[Scripts that build scenes]

--------

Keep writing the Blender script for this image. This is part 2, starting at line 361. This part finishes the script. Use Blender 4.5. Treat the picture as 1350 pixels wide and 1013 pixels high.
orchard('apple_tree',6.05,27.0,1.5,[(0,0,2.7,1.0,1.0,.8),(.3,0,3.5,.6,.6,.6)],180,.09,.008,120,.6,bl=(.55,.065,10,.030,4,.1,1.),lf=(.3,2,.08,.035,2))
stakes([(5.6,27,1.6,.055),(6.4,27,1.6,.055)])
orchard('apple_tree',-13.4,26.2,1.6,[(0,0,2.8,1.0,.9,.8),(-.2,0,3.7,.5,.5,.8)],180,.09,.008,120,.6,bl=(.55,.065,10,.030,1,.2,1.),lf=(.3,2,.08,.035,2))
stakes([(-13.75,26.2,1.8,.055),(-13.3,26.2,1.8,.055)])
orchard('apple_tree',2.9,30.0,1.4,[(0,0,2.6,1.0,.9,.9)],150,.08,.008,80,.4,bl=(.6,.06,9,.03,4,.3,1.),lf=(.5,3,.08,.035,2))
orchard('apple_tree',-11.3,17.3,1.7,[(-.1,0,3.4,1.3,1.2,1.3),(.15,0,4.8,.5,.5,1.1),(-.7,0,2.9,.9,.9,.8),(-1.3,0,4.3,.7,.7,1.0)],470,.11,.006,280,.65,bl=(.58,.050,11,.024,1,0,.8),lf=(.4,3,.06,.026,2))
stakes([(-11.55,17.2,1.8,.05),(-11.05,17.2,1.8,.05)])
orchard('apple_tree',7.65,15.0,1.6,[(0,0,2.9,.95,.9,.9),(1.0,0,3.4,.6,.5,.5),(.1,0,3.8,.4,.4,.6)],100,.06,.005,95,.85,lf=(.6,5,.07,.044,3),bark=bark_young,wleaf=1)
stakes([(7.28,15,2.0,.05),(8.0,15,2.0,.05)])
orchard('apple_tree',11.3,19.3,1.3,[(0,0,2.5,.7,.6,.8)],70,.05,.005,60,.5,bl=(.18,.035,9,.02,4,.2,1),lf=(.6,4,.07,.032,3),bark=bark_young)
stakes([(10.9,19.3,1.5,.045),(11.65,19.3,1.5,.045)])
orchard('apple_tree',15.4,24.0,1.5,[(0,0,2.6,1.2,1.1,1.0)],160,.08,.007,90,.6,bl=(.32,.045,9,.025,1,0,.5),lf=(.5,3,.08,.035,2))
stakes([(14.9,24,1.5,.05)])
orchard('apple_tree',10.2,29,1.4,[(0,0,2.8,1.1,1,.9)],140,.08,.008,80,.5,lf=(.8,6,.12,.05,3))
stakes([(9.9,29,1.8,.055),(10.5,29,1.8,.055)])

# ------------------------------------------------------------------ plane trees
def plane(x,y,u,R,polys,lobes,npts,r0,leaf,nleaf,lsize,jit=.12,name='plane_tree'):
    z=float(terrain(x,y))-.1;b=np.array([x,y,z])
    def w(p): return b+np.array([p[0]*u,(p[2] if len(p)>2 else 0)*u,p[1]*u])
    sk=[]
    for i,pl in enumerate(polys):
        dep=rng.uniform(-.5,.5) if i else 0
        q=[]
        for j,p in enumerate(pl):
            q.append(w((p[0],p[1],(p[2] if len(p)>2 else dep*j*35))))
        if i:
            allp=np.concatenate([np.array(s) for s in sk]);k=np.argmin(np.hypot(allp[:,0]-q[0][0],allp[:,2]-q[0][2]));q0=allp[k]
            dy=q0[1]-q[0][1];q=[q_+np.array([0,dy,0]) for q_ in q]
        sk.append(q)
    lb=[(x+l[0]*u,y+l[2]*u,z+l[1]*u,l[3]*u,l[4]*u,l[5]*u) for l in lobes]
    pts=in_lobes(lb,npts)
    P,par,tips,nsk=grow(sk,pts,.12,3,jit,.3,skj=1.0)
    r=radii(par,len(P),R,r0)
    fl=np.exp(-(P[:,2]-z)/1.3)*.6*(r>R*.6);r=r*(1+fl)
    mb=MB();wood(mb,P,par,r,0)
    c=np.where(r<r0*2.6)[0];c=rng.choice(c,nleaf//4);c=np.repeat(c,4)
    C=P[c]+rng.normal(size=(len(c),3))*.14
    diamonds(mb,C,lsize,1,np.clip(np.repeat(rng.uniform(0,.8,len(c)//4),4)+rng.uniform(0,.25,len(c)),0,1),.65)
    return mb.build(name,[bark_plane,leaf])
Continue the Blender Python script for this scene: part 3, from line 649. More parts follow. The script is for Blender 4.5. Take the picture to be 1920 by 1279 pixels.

--------

Exactly as written above, please repeat the entries.

Keep writing the Blender script for this image. This is part 2, starting at line 361. This part finishes the script. Use Blender 4.5. Treat the picture as 1350 pixels wide and 1013 pixels high.
orchard('apple_tree',6.05,27.0,1.5,[(0,0,2.7,1.0,1.0,.8),(.3,0,3.5,.6,.6,.6)],180,.09,.008,120,.6,bl=(.55,.065,10,.030,4,.1,1.),lf=(.3,2,.08,.035,2))
stakes([(5.6,27,1.6,.055),(6.4,27,1.6,.055)])
orchard('apple_tree',-13.4,26.2,1.6,[(0,0,2.8,1.0,.9,.8),(-.2,0,3.7,.5,.5,.8)],180,.09,.008,120,.6,bl=(.55,.065,10,.030,1,.2,1.),lf=(.3,2,.08,.035,2))
stakes([(-13.75,26.2,1.8,.055),(-13.3,26.2,1.8,.055)])
orchard('apple_tree',2.9,30.0,1.4,[(0,0,2.6,1.0,.9,.9)],150,.08,.008,80,.4,bl=(.6,.06,9,.03,4,.3,1.),lf=(.5,3,.08,.035,2))
orchard('apple_tree',-11.3,17.3,1.7,[(-.1,0,3.4,1.3,1.2,1.3),(.15,0,4.8,.5,.5,1.1),(-.7,0,2.9,.9,.9,.8),(-1.3,0,4.3,.7,.7,1.0)],470,.11,.006,280,.65,bl=(.58,.050,11,.024,1,0,.8),lf=(.4,3,.06,.026,2))
stakes([(-11.55,17.2,1.8,.05),(-11.05,17.2,1.8,.05)])
orchard('apple_tree',7.65,15.0,1.6,[(0,0,2.9,.95,.9,.9),(1.0,0,3.4,.6,.5,.5),(.1,0,3.8,.4,.4,.6)],100,.06,.005,95,.85,lf=(.6,5,.07,.044,3),bark=bark_young,wleaf=1)
stakes([(7.28,15,2.0,.05),(8.0,15,2.0,.05)])
orchard('apple_tree',11.3,19.3,1.3,[(0,0,2.5,.7,.6,.8)],70,.05,.005,60,.5,bl=(.18,.035,9,.02,4,.2,1),lf=(.6,4,.07,.032,3),bark=bark_young)
stakes([(10.9,19.3,1.5,.045),(11.65,19.3,1.5,.045)])
orchard('apple_tree',15.4,24.0,1.5,[(0,0,2.6,1.2,1.1,1.0)],160,.08,.007,90,.6,bl=(.32,.045,9,.025,1,0,.5),lf=(.5,3,.08,.035,2))
stakes([(14.9,24,1.5,.05)])
orchard('apple_tree',10.2,29,1.4,[(0,0,2.8,1.1,1,.9)],140,.08,.008,80,.5,lf=(.8,6,.12,.05,3))
stakes([(9.9,29,1.8,.055),(10.5,29,1.8,.055)])

# ------------------------------------------------------------------ plane trees
def plane(x,y,u,R,polys,lobes,npts,r0,leaf,nleaf,lsize,jit=.12,name='plane_tree'):
    z=float(terrain(x,y))-.1;b=np.array([x,y,z])
    def w(p): return b+np.array([p[0]*u,(p[2] if len(p)>2 else 0)*u,p[1]*u])
    sk=[]
    for i,pl in enumerate(polys):
        dep=rng.uniform(-.5,.5) if i else 0
        q=[]
        for j,p in enumerate(pl):
            q.append(w((p[0],p[1],(p[2] if len(p)>2 else dep*j*35))))
        if i:
            allp=np.concatenate([np.array(s) for s in sk]);k=np.argmin(np.hypot(allp[:,0]-q[0][0],allp[:,2]-q[0][2]));q0=allp[k]
            dy=q0[1]-q[0][1];q=[q_+np.array([0,dy,0]) for q_ in q]
        sk.append(q)
    lb=[(x+l[0]*u,y+l[2]*u,z+l[1]*u,l[3]*u,l[4]*u,l[5]*u) for l in lobes]
    pts=in_lobes(lb,npts)
    P,par,tips,nsk=grow(sk,pts,.12,3,jit,.3,skj=1.0)
    r=radii(par,len(P),R,r0)
    fl=np.exp(-(P[:,2]-z)/1.3)*.6*(r>R*.6);r=r*(1+fl)
    mb=MB();wood(mb,P,par,r,0)
    c=np.where(r<r0*2.6)[0];c=rng.choice(c,nleaf//4);c=np.repeat(c,4)
    C=P[c]+rng.normal(size=(len(c),3))*.14
    diamonds(mb,C,lsize,1,np.clip(np.repeat(rng.uniform(0,.8,len(c)//4),4)+rng.uniform(0,.25,len(c)),0,1),.65)
    return mb.build(name,[bark_plane,leaf])
Continue the Blender Python script for this scene: part 3, from line 649. More parts follow. The script is for Blender 4.5. Take the picture to be 1920 by 1279 pixels.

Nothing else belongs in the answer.